City awaiting freedom: Raqqa

Raqqa, partial desert with 200 thousand residents, was brought to the attention of the world after the 2014 ISIS invasion.

Raqqa is a city to the north of Syria, on the Euphrates River 160 km west of Aleppo. The city’s population was 220,448 in the 2004 census and 191,784 in the 2008 census, but there has been arrivals and departures from the city after the Syrian civil war started.

Raqqa was invaded by gang groups in the Syrian National Coalition in the 2011-2014 period, and ISIS gangs removed the SNC gangs to invade the city themselves in 2014.

THE IMPORTANCE OF RAQQA

Raqqa is to the northeast of Syria. It is a strategic location that connects trade routes among Syria’s big cities and Iraq’s western cities like Mosul and Baghdad.

The greatest change Raqqa saw was in the 1970s. A huge hydroelectric dam was built near the city on the Euphrates River. Large scale agriculture projects in the region pulled tens of thousands of people seeking new opportunities from Syria’s other cities to Raqqa.

This started to change the demographics in the city. Raqqa is on the intersection of main roads that lead to every corner of Syria. The partially desert city has easy access to Iraqi territory, which is the reason why ISIS gangs chose it as their so-called capital.

LIFE IN RAQQA BEFORE AND AFTER ISIS

Before the civil war broke out in Syria, there was a private university and state-owned schools in Raqqa. Life in the city was relatively different than other Arab countries.

The residents stayed out in the streets until the late hours of the night in the summers, visited parks, went to cafés, and ate dinner in restaurants where women and men went together. Women and men went to the entertainment locales together as well. The attentive minds will remember that the anti-Assad demonstrations were also held by women and men together.

But everything changed when the city was invaded by the SNC gangs groups after the civil war broke out in 2011. The city fell under sharia law in the 2011-2014 period.

Raqqa was quickly transformed into a “radical Islamist” space after the fascist ISIS gangs took control of the city in 2014. The city began posing a threat to the world and turned into a “Hajj” for the jihadist movements and gangs from around the world.

ISIS gangs set up a system with the locals and former public workers after they finalized their invasion. They passed sharia laws and set up courts accordingly.

It is impossible to resist or protest the practices of the gangs in the ISIS-invaded Raqqa. There is a long list of people punished for breaking ISIS “laws.” The gangs have taken to public beheadings, stonings, executions and other such practices.

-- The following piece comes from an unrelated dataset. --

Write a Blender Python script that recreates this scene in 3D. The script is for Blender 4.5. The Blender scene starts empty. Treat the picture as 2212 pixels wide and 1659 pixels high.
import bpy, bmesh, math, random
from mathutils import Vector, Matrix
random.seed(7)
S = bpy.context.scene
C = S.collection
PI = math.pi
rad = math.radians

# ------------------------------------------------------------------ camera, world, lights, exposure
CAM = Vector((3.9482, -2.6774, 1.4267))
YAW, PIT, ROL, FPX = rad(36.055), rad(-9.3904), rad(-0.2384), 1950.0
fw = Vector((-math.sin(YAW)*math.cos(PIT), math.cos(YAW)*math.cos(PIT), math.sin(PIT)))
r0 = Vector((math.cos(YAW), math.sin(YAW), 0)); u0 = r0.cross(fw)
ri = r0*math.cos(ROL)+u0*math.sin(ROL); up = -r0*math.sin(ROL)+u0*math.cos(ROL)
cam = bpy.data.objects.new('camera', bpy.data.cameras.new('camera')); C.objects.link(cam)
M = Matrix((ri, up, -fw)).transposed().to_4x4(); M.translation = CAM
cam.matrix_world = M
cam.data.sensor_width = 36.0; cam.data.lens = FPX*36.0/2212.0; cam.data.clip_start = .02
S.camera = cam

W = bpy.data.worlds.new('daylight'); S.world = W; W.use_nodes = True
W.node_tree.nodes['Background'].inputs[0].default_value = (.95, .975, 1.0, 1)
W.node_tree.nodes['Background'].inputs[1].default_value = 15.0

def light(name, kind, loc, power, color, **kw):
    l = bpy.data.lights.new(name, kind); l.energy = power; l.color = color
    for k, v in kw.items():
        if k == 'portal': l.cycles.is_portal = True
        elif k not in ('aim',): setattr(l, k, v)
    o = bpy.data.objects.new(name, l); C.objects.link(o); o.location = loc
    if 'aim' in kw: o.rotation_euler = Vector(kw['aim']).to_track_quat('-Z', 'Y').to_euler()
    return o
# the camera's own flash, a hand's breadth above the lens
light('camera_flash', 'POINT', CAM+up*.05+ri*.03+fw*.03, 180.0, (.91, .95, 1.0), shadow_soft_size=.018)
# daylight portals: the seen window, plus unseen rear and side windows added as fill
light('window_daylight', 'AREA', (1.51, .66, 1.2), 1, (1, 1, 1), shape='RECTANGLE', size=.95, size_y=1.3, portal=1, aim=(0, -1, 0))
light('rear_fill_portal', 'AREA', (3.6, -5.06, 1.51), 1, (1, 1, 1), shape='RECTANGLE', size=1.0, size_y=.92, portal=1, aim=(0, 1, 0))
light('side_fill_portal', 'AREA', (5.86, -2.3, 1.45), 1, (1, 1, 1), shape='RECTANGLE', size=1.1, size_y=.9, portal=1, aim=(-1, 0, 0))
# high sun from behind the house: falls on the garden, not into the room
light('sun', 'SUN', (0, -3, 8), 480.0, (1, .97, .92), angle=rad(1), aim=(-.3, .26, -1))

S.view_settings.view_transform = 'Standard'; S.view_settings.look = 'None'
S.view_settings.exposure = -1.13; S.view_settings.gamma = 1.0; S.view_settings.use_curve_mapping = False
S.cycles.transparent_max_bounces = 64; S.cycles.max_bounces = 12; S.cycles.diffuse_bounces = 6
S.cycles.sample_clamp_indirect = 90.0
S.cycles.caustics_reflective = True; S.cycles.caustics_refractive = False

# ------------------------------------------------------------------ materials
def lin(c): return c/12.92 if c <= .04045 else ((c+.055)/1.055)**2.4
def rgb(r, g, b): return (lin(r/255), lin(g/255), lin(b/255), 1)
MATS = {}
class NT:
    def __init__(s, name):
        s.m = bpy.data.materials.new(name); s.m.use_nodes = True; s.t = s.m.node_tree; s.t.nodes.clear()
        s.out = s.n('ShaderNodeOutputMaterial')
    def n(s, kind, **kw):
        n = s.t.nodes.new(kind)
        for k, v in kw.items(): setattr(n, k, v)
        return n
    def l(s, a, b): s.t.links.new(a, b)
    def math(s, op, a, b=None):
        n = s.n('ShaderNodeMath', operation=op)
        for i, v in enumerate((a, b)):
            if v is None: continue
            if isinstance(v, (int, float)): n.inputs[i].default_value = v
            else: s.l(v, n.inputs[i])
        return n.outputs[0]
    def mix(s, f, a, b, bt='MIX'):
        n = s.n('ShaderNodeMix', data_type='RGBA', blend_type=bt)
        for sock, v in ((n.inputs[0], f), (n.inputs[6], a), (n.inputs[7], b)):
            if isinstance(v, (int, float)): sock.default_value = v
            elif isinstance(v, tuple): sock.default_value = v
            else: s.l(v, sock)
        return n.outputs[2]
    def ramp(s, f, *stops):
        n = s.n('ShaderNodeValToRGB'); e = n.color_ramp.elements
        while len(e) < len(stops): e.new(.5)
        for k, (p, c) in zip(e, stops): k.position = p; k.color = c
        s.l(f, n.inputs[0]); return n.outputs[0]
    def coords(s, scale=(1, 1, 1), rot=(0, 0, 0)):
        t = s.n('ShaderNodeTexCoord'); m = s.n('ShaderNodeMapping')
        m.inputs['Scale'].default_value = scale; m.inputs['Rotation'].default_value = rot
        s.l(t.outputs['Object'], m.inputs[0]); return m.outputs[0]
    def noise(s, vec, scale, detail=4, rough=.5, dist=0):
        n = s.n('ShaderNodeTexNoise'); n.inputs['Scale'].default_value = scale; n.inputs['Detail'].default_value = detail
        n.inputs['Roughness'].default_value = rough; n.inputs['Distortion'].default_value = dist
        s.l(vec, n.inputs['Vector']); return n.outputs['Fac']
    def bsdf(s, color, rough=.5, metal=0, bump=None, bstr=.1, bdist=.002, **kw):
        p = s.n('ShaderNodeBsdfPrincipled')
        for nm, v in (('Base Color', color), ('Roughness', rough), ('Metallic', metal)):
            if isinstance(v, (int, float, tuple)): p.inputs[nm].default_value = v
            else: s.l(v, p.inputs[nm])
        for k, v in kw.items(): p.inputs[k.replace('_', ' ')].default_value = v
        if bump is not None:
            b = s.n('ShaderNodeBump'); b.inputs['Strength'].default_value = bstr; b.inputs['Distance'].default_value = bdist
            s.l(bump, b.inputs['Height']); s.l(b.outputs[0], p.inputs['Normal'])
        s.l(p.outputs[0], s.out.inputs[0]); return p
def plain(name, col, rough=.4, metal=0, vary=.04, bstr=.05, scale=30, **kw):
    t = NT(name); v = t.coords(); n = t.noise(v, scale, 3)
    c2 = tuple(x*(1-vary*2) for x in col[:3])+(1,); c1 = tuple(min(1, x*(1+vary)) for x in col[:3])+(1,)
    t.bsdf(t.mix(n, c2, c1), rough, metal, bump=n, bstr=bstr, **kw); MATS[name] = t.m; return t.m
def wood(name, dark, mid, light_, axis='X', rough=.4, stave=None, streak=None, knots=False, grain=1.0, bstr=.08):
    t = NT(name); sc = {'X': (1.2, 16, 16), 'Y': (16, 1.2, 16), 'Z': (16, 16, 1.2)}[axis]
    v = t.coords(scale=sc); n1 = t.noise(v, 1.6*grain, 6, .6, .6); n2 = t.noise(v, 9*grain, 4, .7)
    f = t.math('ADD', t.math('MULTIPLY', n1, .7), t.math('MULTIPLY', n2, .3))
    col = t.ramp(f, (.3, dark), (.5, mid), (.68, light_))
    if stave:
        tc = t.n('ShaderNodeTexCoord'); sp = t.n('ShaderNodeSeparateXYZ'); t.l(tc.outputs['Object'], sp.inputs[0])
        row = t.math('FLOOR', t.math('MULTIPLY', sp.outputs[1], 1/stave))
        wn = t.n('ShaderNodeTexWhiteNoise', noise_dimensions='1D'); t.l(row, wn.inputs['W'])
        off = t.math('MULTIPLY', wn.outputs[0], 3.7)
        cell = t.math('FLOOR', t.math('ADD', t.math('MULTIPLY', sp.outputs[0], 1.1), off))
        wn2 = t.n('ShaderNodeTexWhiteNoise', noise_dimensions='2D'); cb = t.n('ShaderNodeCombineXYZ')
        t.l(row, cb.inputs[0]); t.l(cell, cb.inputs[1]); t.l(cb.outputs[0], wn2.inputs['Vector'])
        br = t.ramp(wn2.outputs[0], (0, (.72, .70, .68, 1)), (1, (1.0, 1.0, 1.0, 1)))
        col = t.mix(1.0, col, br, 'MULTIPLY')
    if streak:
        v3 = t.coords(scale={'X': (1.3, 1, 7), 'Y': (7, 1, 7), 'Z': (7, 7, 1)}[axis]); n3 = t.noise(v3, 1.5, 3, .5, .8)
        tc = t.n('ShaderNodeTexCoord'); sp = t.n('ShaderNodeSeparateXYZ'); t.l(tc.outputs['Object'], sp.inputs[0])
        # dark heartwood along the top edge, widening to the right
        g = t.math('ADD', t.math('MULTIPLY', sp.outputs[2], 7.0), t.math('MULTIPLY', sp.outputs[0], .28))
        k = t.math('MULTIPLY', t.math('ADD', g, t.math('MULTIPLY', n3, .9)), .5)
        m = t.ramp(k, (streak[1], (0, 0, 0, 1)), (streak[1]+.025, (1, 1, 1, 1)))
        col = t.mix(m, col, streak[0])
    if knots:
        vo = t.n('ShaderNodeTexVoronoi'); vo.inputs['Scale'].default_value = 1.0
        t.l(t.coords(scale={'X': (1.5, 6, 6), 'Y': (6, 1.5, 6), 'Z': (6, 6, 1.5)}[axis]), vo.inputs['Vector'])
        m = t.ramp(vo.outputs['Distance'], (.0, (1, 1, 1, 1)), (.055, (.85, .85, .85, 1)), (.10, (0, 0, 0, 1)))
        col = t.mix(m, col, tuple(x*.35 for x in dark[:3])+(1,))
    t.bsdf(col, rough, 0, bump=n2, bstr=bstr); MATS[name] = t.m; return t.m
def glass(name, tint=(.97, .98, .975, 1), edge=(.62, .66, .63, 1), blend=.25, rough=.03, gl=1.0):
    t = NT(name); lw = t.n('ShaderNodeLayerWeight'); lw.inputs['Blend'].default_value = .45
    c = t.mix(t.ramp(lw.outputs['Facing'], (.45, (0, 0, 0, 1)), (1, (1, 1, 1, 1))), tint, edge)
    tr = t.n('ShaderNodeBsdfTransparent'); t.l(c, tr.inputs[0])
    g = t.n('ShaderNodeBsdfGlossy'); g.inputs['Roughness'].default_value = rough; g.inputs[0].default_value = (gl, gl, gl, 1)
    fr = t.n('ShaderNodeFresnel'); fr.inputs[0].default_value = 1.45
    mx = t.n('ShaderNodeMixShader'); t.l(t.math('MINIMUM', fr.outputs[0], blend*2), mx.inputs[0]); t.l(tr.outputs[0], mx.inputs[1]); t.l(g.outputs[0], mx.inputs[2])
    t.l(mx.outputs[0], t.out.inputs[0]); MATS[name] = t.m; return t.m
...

The people that remained in the city have adapted to the ISIS invasion because they have some semblance of access to security, law, services, and food. But the energy and water supplies were destroyed by the intensifying aerial bombings of the US-led international coalition and Russia, making life difficult for civilians.

For instance, there is a fuel shortage due to the bombing of the oil facilities and refineries.

WOMEN’S LIFE UNDER ISIS INVASION

ISIS’ approach to women has been covered in the media, if only partially. People, especially women, moving into the areas that YPG/YPJ fighters and QSD forces have liberated give accounts on how the gangs treat women.

Women and girls are not allowed to leave their houses without an accompanying male relative, which is usually their father, brother, or husband. They are forced to wear a veil and a black niqab that cover their bodies from head to ankle. ISIS gangs set up seperate brigades to inspect women in Raqqa.

There is a special patrol on the streets that inspect the clothing of men as well. It is forbidden to smoke. Smokers face sentences of lashings if they are caught smoking by the ISIS “security units.” All men are obliged to go to a mosque on prayer times during the day.

ISIS sentences people who are caught with photographs of women on their phones to 30 lashes. It is forbidden to watch football games. If they broadcast games, cafés and restaurants risk being shut down, while the owners risk getting killed.

ISIS gangs have formed an all-women El Hansa Brigade that inspects the clothing of women on the streets. Most women in these brigades are the wives of ISIS militants. Their job is to punish the women who do not adhere to the dress code and to torture women detainees.

These, and not wanting to be forced into marrying gang members, are the reasons why women stay in their homes.

The wives of killed ISIS militants are married off to other ISIS members. Children are not usually on the agenda because the marriages do not last long. Women are mostly turned into sex slaves in order to satisfy the gang members’ “needs.”